Coco and Joe have an undeniable connection, but Coco is determined that she’s not getting serious with this guy. After all, she’s a hard-drinking, wild child party girl now and she certainly doesn’t have time for a boyfriend. What she does have time for is a friend with a whole lot of benefits, and pretty soon, that’s what Joe and Coco are getting up to in their spare time (and in the dingy bathroom at that run down whiskey bar, no less! Girls gone wild, indeed!) Obviously, her feelings run deeper than Coco admits to herself. At heart, Coco is just not a no-strings kinda girl. But will she realize this before it’s too late? Joe is not the kind of guy to stick around forever – especially not if he feels like he’s being played by a girl who has no real feelings for him. Hey, guys get hurt by this kind of thing too, you know!

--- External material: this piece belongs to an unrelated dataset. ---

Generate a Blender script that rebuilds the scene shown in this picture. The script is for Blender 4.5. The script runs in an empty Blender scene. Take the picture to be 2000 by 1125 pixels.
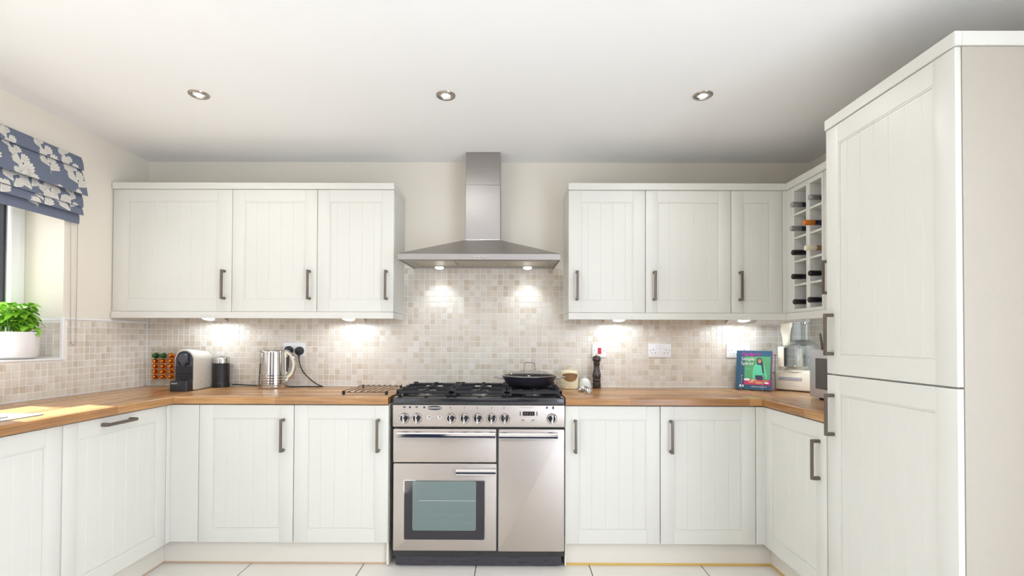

Of the Brooklyn Girls we have met throughout this series (Unfortunately Julia and Madeline are not getting their own books) I personally related most to Angie (I totally did the party thing in my early twenties), but Coco is very much a universal every girl and I think that a whole lot of readers will relate to her. Coco has a lot of hang ups and insecurities: at the heart of the matter is the fact that Coco has always been underestimated by her  well-meaning but domineering father and hightly motivated, successful older sibling. Wrap somebody up in cotton wool for long enough and convince them that they are not capable of success, and eventually they’ll believe it. In order to succeed, Coco needs to believe in herself, even when so many people in her life doubt her abilities. 

Coco’s journey throughout this book is heart-warming and laugh out loud funny at times. Her story will definitely makes you smile. But it might make you cringe too – at memories you’d rather forget. I’m talking mammoth hangovers and cringeworthy drunken texts! Been there!

I had a blast reading the Brooklyn Girls series, and I’m sad to see it end. I would love to revisit these girls a little further down the road to see how they are getting on with life, love and everything. For now, no further books in the series are planned, but the good news is that Gemma Burgess has turned her hand to screenwriting and has a dramedy called ‘True Love’ in the works at ABC. Hopefully the show gets picked up, and we can all tune in!